Raising Entrepreneurs – Outdoor Adventures

August 23, 2010 — Leave a comment

Character and teamwork are critical in almost every aspect of life…this past weekend in the Shining Rock Wilderness Area was a great test all around, and a lot of fun!

We started our trip at Big East Fork, west of Asheville NC with loaded packs and an excited team of young entrepreneurs.  This is most of the student body right here, along with their faithful leader (me).  It rained most of our drive up, but the sky looks pretty good at this point.

On the trail, we have about 5 miles to go, starting at an elevation of 3500 ft, going to nearly 6000.  Most of it in the last two miles.  Notice Bethany is sporting her new shock absorbing trekking poles and a new Osprey pack!  A big improvement over the old one.

This trail is full of scenic waterfalls, undergrowth, large trees, and moss.  A great place for picture taking as the trail follows the stream almost the entire way up the mountain.  One caution, the trails out here are not marked so you do need a map and compass if you plan on hiking here.  (It helps you know how to use them).

There is plenty of water as long as you have a means of purification.  Once you leave the stream you’ll need to carry it.  There is a small spring on top, but a pump is almost a requirement to get it into a bottle.  Here is Jonathan filtering through an MSR ceramic filter.

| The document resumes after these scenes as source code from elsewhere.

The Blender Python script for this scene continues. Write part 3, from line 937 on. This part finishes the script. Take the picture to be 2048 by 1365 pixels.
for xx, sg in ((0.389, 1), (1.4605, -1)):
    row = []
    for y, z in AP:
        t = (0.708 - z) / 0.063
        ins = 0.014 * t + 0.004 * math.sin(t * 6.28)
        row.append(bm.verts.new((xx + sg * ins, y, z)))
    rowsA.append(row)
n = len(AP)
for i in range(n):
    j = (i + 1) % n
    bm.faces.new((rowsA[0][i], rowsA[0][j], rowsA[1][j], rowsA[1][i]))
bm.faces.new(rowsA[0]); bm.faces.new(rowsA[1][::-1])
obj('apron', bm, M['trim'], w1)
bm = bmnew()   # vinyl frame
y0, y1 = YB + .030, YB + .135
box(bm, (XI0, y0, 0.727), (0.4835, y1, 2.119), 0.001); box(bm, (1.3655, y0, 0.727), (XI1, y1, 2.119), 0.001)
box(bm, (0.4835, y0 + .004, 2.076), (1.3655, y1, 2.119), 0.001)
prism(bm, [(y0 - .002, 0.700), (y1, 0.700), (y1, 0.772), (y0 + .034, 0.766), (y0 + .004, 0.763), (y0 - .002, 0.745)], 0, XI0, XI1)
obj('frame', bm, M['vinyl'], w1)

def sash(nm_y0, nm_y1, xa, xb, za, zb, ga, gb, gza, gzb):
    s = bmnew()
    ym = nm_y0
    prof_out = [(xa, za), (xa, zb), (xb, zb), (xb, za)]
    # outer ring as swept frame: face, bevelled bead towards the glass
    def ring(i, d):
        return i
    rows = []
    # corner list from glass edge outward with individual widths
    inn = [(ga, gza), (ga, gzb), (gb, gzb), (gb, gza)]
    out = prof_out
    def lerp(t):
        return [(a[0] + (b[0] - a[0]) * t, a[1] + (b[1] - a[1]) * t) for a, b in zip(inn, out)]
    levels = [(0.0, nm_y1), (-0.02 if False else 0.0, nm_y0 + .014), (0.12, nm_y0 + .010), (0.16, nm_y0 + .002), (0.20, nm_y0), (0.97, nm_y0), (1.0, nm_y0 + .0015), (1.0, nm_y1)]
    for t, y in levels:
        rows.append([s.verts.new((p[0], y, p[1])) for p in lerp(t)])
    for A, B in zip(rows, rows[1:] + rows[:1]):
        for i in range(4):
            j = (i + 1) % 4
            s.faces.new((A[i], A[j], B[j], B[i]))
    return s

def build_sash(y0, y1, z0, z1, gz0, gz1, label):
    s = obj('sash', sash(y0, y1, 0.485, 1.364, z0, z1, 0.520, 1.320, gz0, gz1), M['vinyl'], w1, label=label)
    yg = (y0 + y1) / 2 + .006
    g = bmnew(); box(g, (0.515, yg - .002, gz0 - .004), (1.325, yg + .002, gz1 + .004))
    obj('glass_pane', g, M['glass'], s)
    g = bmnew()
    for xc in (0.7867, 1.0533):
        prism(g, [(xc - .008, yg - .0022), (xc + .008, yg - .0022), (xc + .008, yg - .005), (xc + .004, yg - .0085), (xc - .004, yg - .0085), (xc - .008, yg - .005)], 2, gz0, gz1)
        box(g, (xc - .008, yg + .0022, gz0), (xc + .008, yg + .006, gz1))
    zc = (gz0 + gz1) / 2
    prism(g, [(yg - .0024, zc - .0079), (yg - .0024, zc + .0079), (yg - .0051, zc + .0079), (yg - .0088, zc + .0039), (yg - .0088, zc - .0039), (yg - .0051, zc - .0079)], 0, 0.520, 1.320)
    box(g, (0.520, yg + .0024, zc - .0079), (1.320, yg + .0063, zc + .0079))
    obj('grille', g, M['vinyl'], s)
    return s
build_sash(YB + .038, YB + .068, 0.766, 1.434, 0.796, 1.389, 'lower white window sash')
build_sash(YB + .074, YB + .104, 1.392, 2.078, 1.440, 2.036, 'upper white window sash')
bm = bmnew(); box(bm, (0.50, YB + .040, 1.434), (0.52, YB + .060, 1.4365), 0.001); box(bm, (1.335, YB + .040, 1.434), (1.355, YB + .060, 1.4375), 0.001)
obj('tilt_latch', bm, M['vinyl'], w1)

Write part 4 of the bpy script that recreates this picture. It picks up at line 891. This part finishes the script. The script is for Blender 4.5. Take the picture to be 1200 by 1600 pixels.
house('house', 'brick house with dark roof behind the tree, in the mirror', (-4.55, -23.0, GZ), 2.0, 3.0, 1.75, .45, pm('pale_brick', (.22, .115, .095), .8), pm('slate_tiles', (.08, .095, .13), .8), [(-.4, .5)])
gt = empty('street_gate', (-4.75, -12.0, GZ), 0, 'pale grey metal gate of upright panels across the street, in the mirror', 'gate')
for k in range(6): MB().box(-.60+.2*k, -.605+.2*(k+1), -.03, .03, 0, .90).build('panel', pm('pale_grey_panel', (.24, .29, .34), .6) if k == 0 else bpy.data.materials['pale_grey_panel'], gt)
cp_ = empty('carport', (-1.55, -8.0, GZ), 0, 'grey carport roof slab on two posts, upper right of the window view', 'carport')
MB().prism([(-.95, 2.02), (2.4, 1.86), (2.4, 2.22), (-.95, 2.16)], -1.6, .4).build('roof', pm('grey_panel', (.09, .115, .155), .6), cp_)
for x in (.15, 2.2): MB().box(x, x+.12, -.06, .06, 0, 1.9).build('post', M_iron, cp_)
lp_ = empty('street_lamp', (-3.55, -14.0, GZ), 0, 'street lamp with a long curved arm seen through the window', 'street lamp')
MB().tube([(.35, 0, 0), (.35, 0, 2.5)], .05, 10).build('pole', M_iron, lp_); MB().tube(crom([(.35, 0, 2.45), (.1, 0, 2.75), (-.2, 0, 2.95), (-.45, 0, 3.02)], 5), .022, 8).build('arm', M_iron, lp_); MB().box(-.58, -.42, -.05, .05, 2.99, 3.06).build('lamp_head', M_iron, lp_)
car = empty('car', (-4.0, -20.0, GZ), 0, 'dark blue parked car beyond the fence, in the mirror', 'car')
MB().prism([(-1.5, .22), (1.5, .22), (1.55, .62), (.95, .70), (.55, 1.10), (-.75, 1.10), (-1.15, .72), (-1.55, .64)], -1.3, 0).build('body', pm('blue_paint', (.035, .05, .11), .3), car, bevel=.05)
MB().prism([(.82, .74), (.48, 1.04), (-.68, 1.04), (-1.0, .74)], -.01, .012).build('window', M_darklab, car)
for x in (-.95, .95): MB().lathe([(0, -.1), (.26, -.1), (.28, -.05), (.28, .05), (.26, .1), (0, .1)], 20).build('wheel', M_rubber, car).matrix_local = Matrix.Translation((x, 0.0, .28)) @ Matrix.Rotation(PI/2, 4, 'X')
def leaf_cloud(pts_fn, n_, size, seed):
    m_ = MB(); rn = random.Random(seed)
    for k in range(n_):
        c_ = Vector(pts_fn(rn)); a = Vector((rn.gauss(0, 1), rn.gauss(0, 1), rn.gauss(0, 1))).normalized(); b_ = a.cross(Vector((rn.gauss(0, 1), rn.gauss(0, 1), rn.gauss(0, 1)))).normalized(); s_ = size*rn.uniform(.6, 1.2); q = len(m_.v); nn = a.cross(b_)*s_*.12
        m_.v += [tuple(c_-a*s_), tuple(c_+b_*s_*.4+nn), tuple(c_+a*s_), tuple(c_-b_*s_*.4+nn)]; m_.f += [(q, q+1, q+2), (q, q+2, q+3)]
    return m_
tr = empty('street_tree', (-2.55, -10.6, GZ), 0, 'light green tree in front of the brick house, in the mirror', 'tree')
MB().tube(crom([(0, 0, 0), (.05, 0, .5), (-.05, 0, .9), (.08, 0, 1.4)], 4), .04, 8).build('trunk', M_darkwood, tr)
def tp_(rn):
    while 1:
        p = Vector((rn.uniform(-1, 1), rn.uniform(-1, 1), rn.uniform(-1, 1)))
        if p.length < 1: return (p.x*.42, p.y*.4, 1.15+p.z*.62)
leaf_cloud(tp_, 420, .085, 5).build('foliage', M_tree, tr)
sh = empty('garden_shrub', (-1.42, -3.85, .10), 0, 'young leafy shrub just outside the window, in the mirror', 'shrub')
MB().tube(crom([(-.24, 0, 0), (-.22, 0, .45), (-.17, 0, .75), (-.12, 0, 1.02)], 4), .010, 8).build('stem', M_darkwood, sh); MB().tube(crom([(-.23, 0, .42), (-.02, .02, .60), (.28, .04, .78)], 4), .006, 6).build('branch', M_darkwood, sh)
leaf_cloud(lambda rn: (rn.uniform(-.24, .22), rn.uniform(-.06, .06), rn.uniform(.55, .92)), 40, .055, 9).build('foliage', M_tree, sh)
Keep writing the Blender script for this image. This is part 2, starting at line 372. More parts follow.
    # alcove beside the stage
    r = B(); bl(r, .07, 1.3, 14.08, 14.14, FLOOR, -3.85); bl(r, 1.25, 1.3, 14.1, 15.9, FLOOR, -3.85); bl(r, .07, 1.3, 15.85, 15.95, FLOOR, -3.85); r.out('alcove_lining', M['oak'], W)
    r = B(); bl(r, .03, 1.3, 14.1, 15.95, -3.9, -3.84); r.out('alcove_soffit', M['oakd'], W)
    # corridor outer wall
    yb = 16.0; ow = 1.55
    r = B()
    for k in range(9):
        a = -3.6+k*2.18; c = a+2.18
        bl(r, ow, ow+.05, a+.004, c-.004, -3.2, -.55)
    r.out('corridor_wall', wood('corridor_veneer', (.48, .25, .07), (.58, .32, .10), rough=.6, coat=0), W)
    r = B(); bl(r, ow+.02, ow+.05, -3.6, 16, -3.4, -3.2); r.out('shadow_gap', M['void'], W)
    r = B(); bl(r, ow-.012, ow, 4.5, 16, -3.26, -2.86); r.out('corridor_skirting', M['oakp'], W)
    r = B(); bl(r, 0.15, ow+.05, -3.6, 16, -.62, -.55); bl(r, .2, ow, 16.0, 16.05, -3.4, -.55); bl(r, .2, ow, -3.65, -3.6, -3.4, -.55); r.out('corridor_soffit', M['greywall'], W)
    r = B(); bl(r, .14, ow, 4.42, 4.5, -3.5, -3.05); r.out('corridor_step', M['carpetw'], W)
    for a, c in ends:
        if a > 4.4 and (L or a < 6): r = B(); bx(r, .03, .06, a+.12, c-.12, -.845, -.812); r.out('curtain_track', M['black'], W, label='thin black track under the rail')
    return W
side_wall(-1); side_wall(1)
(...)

And a few hours later, we are on top!  Shining Rock has a great 360 views overlooking the Blue Ridge mountains, including Cold Mountain at 6030 ft.  We attempted to day hike Cold Mountain on day 2, but didn’t quite make it with the little ones.  The trails were overgrown with stinging nettles and lots of bee infested flowers, not to mention a significant altitude change and limited water supplies.

One great lesson we learned – when we finally reached our campsite on top, and prepared to eat, we discovered that our MSR stove pump was not working.  The gasket in the fuel system had deteriorated and would not build up the pressure needed to move gas to the burner.  Not sure what to do with our freeze dried meals we began to brainstorm.  My 11 year old son produced two rubber bands he had brought just in case we needed them – and we were able to fabricate a make-shift gasket from them.  This actually worked!  Shortly after, we were eating hot lasagna!  Who would have  thought…?

Despite hot temperatures, steep climbs, and a downpour on the last day, it was a great trip.  We learned all kinds of things about plants, stoves, teamwork, sharing, encouraging each other, and much more.  We are hoping to head out again when the leaves are in full color.